● What you are asked to do
In the listing below, locate the lines bearing the word "script". Copy every one of them.

# # # # # # #

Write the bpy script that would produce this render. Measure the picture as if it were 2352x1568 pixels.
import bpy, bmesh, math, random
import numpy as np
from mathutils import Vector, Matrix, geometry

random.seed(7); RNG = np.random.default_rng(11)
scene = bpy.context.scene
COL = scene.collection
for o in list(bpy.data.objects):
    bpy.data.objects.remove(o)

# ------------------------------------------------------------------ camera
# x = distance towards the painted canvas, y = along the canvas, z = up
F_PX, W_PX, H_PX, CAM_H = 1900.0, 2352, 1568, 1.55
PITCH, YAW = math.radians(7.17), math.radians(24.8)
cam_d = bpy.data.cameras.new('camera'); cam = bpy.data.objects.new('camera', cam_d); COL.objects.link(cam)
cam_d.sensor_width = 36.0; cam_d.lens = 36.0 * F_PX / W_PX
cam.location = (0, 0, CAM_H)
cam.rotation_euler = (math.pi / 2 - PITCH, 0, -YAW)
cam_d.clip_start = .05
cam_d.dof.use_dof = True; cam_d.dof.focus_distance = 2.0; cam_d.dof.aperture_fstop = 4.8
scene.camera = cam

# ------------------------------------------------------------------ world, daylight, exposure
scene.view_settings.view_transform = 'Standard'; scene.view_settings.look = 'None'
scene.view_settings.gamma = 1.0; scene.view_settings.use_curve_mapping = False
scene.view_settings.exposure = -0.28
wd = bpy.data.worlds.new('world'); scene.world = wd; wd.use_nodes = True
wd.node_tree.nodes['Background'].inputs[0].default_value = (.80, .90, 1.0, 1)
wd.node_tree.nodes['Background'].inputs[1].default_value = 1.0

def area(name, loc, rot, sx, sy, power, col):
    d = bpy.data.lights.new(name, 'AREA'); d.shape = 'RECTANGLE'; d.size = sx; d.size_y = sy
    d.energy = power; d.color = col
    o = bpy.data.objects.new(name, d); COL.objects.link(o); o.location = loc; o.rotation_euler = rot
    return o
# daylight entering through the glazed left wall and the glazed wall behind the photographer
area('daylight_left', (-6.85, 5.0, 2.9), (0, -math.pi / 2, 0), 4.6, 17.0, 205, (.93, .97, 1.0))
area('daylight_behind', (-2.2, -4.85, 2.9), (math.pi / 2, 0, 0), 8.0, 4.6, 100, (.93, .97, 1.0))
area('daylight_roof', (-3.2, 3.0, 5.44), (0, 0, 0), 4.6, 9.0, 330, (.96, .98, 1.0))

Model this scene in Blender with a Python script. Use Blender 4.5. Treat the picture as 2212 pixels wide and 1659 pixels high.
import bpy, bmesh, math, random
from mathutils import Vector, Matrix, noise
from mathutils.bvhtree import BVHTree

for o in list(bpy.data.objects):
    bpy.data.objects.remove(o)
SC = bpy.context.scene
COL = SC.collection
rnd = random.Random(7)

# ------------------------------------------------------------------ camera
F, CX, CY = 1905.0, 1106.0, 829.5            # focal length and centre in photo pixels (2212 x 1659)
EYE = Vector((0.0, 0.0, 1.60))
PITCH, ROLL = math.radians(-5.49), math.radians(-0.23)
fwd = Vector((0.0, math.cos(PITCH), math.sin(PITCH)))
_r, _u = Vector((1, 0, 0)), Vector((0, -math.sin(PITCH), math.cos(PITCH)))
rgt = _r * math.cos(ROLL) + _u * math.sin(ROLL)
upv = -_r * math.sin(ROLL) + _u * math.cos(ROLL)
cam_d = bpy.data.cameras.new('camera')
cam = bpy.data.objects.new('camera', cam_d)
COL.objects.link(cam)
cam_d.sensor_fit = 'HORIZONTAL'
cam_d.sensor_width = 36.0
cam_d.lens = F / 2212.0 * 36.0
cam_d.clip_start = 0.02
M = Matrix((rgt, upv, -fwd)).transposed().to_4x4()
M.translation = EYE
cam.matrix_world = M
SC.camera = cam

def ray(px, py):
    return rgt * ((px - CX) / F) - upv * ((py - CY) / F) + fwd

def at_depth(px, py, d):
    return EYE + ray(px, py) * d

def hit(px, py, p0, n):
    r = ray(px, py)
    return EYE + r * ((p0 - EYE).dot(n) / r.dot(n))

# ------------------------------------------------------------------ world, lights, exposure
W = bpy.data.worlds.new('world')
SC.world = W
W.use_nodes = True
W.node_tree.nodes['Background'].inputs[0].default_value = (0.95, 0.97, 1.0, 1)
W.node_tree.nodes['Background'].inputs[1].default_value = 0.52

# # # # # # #

● Answer to the exercise
Write the bpy script that would produce this render. Measure the picture as if it were 2352x1568 pixels.
Model this scene in Blender with a Python script. Use Blender 4.5. Treat the picture as 2212 pixels wide and 1659 pixels high.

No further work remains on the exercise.